* LISTED ENTRIES
## BEGIN
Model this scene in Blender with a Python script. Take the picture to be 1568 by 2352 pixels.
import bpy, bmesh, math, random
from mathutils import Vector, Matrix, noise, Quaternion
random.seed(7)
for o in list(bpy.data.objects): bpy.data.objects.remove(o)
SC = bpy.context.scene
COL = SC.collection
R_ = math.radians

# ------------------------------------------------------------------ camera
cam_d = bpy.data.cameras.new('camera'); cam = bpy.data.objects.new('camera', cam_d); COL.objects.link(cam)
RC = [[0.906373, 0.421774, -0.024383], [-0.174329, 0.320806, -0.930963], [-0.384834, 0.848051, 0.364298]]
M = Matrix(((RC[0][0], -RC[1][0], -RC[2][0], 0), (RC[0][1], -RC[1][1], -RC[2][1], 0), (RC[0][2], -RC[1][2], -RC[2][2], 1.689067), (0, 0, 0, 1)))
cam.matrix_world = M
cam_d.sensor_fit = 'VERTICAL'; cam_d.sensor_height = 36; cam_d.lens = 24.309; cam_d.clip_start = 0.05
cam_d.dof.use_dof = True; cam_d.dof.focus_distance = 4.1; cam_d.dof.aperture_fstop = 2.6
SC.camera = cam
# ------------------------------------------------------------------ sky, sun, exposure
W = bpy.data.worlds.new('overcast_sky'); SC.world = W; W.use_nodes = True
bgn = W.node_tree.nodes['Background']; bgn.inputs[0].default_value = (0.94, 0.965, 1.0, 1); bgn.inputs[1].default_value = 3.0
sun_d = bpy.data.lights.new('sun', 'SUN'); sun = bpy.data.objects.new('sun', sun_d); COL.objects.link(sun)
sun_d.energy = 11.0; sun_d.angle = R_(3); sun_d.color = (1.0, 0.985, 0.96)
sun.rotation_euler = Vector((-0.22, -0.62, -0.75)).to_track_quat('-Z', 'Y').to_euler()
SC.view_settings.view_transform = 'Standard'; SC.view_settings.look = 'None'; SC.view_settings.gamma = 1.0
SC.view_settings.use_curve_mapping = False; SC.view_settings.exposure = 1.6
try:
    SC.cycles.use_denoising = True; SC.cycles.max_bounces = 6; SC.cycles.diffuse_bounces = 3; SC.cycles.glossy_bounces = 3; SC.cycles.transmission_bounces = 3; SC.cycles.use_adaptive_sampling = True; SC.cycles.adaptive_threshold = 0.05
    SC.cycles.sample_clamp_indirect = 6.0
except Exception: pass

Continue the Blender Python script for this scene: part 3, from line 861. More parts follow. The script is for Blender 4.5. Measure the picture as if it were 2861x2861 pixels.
## END
* PROBLEM STATEMENT
Repeat all of the records above exactly as they appear.

* SOLVED EXERCISE
Model this scene in Blender with a Python script. Take the picture to be 1568 by 2352 pixels.
import bpy, bmesh, math, random
from mathutils import Vector, Matrix, noise, Quaternion
random.seed(7)
for o in list(bpy.data.objects): bpy.data.objects.remove(o)
SC = bpy.context.scene
COL = SC.collection
R_ = math.radians

# ------------------------------------------------------------------ camera
cam_d = bpy.data.cameras.new('camera'); cam = bpy.data.objects.new('camera', cam_d); COL.objects.link(cam)
RC = [[0.906373, 0.421774, -0.024383], [-0.174329, 0.320806, -0.930963], [-0.384834, 0.848051, 0.364298]]
M = Matrix(((RC[0][0], -RC[1][0], -RC[2][0], 0), (RC[0][1], -RC[1][1], -RC[2][1], 0), (RC[0][2], -RC[1][2], -RC[2][2], 1.689067), (0, 0, 0, 1)))
cam.matrix_world = M
cam_d.sensor_fit = 'VERTICAL'; cam_d.sensor_height = 36; cam_d.lens = 24.309; cam_d.clip_start = 0.05
cam_d.dof.use_dof = True; cam_d.dof.focus_distance = 4.1; cam_d.dof.aperture_fstop = 2.6
SC.camera = cam
# ------------------------------------------------------------------ sky, sun, exposure
W = bpy.data.worlds.new('overcast_sky'); SC.world = W; W.use_nodes = True
bgn = W.node_tree.nodes['Background']; bgn.inputs[0].default_value = (0.94, 0.965, 1.0, 1); bgn.inputs[1].default_value = 3.0
sun_d = bpy.data.lights.new('sun', 'SUN'); sun = bpy.data.objects.new('sun', sun_d); COL.objects.link(sun)
sun_d.energy = 11.0; sun_d.angle = R_(3); sun_d.color = (1.0, 0.985, 0.96)
sun.rotation_euler = Vector((-0.22, -0.62, -0.75)).to_track_quat('-Z', 'Y').to_euler()
SC.view_settings.view_transform = 'Standard'; SC.view_settings.look = 'None'; SC.view_settings.gamma = 1.0
SC.view_settings.use_curve_mapping = False; SC.view_settings.exposure = 1.6
try:
    SC.cycles.use_denoising = True; SC.cycles.max_bounces = 6; SC.cycles.diffuse_bounces = 3; SC.cycles.glossy_bounces = 3; SC.cycles.transmission_bounces = 3; SC.cycles.use_adaptive_sampling = True; SC.cycles.adaptive_threshold = 0.05
    SC.cycles.sample_clamp_indirect = 6.0
except Exception: pass

Continue the Blender Python script for this scene: part 3, from line 861. More parts follow. The script is for Blender 4.5. Measure the picture as if it were 2861x2861 pixels.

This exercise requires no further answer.